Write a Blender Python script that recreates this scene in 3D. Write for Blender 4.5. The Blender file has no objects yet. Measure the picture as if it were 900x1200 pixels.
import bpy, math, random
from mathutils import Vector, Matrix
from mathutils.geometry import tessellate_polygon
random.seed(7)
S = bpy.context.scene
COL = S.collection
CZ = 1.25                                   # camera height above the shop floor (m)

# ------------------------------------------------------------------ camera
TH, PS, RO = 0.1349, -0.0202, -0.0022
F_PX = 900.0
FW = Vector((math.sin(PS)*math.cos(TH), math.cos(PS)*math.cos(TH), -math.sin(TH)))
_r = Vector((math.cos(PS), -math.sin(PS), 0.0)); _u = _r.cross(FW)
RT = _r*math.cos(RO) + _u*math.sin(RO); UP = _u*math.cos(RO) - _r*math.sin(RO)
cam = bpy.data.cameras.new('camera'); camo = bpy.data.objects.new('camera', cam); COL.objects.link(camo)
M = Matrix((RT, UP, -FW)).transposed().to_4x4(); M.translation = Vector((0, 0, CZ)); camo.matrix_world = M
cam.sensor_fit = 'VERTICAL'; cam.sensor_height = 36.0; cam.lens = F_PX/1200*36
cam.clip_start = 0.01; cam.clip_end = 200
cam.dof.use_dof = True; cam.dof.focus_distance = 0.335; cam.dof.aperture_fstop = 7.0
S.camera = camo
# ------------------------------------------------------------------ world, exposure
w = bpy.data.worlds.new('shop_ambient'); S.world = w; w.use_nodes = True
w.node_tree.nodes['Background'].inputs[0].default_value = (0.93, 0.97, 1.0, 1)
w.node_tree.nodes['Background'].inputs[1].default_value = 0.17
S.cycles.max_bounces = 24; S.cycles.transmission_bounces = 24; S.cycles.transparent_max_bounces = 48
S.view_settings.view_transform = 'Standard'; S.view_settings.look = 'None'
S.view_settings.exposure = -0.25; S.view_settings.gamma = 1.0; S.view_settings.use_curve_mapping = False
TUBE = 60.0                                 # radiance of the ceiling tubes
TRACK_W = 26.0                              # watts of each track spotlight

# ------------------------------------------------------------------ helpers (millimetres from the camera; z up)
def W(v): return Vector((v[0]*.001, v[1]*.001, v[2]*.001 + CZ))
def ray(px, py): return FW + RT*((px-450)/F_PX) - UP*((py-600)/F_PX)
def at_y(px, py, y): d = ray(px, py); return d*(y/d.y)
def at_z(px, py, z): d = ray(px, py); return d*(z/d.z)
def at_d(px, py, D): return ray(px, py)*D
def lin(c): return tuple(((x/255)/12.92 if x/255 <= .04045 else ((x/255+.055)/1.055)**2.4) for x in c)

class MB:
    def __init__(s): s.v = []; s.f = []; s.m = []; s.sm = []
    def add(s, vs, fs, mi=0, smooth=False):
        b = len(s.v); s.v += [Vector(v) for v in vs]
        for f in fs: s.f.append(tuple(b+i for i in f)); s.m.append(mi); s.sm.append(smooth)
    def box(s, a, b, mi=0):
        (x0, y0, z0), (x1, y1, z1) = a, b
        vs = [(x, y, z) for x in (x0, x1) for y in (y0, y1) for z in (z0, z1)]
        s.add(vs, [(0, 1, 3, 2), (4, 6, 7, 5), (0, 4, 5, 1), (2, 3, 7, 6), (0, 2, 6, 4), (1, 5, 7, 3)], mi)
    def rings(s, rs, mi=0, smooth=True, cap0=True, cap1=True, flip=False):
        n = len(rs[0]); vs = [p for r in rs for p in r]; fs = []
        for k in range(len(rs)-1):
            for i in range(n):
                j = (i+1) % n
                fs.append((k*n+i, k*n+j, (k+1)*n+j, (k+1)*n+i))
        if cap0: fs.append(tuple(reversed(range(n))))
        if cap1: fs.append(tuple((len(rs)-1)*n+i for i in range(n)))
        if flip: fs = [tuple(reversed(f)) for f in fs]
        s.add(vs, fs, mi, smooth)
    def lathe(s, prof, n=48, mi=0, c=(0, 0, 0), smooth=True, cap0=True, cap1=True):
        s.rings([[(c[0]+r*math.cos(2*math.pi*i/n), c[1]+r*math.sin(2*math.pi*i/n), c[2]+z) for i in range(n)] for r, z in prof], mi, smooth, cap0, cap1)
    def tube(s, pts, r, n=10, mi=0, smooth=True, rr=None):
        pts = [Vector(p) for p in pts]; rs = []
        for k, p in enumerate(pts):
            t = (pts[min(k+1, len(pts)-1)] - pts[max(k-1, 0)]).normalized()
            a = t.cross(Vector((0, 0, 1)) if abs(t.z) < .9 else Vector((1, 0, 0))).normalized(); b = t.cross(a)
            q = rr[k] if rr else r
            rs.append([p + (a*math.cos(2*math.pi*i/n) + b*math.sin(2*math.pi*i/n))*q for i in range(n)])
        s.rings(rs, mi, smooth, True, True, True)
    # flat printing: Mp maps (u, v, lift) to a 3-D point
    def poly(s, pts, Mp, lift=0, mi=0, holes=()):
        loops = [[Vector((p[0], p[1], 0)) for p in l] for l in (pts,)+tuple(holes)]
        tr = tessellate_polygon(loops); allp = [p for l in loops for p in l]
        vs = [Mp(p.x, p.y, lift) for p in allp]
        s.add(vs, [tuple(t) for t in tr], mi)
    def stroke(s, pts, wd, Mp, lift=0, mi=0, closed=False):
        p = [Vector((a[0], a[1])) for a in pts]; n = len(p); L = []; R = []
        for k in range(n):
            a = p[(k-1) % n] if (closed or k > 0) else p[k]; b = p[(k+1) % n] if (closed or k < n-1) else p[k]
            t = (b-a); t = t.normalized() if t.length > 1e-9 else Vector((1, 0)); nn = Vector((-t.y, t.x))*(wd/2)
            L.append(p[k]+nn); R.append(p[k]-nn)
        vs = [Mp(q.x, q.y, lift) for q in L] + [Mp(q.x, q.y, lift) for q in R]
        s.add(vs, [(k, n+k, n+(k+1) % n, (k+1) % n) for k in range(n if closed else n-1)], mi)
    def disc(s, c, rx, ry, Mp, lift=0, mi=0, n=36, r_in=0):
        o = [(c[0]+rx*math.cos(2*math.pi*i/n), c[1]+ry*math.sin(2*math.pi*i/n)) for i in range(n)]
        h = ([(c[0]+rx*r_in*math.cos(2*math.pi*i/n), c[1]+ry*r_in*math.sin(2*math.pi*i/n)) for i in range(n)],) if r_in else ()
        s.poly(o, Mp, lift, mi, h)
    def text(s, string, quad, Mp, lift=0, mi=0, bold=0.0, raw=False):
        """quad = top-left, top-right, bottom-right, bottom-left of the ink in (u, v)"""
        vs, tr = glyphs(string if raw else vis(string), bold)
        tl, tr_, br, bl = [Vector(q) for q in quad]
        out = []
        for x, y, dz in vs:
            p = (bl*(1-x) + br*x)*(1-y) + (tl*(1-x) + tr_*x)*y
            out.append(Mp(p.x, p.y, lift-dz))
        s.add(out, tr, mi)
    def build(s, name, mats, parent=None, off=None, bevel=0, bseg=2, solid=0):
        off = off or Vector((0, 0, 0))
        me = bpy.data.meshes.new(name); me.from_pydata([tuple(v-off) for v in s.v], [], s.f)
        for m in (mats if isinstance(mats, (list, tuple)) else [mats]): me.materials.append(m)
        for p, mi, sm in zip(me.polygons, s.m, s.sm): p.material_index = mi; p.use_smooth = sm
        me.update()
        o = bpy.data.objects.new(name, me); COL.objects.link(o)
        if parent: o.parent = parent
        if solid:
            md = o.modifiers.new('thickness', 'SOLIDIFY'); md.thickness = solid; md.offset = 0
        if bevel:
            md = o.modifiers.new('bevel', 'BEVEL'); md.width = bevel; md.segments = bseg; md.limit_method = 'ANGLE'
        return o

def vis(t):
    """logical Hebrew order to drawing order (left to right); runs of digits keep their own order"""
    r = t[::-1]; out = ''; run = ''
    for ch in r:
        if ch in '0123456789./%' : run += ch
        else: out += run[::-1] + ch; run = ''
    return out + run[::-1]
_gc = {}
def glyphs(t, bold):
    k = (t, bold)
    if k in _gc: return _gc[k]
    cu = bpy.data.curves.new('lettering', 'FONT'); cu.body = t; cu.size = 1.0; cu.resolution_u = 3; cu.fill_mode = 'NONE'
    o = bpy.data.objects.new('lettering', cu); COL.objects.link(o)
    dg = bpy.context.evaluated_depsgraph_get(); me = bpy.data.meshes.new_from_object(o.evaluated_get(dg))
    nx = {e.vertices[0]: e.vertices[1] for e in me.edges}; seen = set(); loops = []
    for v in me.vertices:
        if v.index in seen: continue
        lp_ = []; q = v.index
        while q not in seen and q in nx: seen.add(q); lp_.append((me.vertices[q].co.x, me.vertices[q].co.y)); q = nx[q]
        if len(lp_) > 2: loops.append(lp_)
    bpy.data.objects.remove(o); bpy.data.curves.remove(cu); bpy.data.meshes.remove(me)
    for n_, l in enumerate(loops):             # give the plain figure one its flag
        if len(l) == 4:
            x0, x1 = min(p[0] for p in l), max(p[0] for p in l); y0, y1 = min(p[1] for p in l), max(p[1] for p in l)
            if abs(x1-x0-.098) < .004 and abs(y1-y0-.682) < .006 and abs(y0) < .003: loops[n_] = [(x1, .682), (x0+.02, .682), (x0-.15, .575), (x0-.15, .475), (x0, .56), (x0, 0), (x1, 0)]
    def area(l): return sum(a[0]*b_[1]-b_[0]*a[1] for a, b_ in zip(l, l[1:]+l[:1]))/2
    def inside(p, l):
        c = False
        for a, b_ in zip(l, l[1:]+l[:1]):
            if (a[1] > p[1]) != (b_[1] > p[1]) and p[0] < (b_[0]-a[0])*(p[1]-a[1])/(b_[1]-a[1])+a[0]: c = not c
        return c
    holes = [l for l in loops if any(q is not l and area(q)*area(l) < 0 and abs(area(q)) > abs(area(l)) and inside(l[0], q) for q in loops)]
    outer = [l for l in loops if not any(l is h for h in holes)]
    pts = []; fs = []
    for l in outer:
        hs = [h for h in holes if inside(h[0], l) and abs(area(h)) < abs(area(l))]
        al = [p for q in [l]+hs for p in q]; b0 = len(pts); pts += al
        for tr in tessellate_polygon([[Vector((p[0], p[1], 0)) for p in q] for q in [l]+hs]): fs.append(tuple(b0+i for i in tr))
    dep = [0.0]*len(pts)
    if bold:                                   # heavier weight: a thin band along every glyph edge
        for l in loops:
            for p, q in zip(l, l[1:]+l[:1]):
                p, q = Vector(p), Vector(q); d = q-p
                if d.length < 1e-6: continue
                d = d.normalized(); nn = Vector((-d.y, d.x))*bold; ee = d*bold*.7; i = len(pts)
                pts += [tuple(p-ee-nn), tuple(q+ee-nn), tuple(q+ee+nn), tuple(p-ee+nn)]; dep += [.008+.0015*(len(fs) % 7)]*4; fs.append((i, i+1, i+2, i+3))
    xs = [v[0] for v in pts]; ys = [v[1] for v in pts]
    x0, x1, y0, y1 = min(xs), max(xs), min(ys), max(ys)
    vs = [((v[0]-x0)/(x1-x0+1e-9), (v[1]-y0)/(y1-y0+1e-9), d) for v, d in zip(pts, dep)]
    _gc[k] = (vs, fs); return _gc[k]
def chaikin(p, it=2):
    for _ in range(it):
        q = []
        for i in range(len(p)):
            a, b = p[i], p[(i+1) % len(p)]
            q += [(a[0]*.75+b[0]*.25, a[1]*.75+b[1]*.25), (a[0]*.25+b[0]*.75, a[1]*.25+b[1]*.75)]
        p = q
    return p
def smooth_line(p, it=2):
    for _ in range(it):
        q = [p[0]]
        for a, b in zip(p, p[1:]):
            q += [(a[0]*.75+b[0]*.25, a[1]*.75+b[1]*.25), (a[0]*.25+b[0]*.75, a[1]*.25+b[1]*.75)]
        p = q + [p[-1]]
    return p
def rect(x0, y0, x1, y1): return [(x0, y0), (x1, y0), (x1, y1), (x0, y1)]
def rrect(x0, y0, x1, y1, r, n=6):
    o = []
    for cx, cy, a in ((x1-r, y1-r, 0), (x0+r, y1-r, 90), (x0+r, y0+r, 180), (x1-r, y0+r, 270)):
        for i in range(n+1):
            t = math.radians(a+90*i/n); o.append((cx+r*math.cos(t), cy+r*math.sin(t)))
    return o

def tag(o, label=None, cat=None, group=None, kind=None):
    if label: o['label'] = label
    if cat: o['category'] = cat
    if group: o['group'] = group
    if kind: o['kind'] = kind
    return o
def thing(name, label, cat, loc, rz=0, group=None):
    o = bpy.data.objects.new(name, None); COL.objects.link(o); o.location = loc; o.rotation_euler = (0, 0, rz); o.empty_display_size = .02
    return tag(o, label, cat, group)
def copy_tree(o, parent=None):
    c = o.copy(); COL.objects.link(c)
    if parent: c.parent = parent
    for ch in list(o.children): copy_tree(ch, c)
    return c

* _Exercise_
Only the lines from the start of the data to the line holding "TRACK_W = 26.0" are wanted; return them exactly, both ends included.

* _Answer to this problem_
Write a Blender Python script that recreates this scene in 3D. Write for Blender 4.5. The Blender file has no objects yet. Measure the picture as if it were 900x1200 pixels.
import bpy, math, random
from mathutils import Vector, Matrix
from mathutils.geometry import tessellate_polygon
random.seed(7)
S = bpy.context.scene
COL = S.collection
CZ = 1.25                                   # camera height above the shop floor (m)

# ------------------------------------------------------------------ camera
TH, PS, RO = 0.1349, -0.0202, -0.0022
F_PX = 900.0
FW = Vector((math.sin(PS)*math.cos(TH), math.cos(PS)*math.cos(TH), -math.sin(TH)))
_r = Vector((math.cos(PS), -math.sin(PS), 0.0)); _u = _r.cross(FW)
RT = _r*math.cos(RO) + _u*math.sin(RO); UP = _u*math.cos(RO) - _r*math.sin(RO)
cam = bpy.data.cameras.new('camera'); camo = bpy.data.objects.new('camera', cam); COL.objects.link(camo)
M = Matrix((RT, UP, -FW)).transposed().to_4x4(); M.translation = Vector((0, 0, CZ)); camo.matrix_world = M
cam.sensor_fit = 'VERTICAL'; cam.sensor_height = 36.0; cam.lens = F_PX/1200*36
cam.clip_start = 0.01; cam.clip_end = 200
cam.dof.use_dof = True; cam.dof.focus_distance = 0.335; cam.dof.aperture_fstop = 7.0
S.camera = camo
# ------------------------------------------------------------------ world, exposure
w = bpy.data.worlds.new('shop_ambient'); S.world = w; w.use_nodes = True
w.node_tree.nodes['Background'].inputs[0].default_value = (0.93, 0.97, 1.0, 1)
w.node_tree.nodes['Background'].inputs[1].default_value = 0.17
S.cycles.max_bounces = 24; S.cycles.transmission_bounces = 24; S.cycles.transparent_max_bounces = 48
S.view_settings.view_transform = 'Standard'; S.view_settings.look = 'None'
S.view_settings.exposure = -0.25; S.view_settings.gamma = 1.0; S.view_settings.use_curve_mapping = False
TUBE = 60.0                                 # radiance of the ceiling tubes
TRACK_W = 26.0                              # watts of each track spotlight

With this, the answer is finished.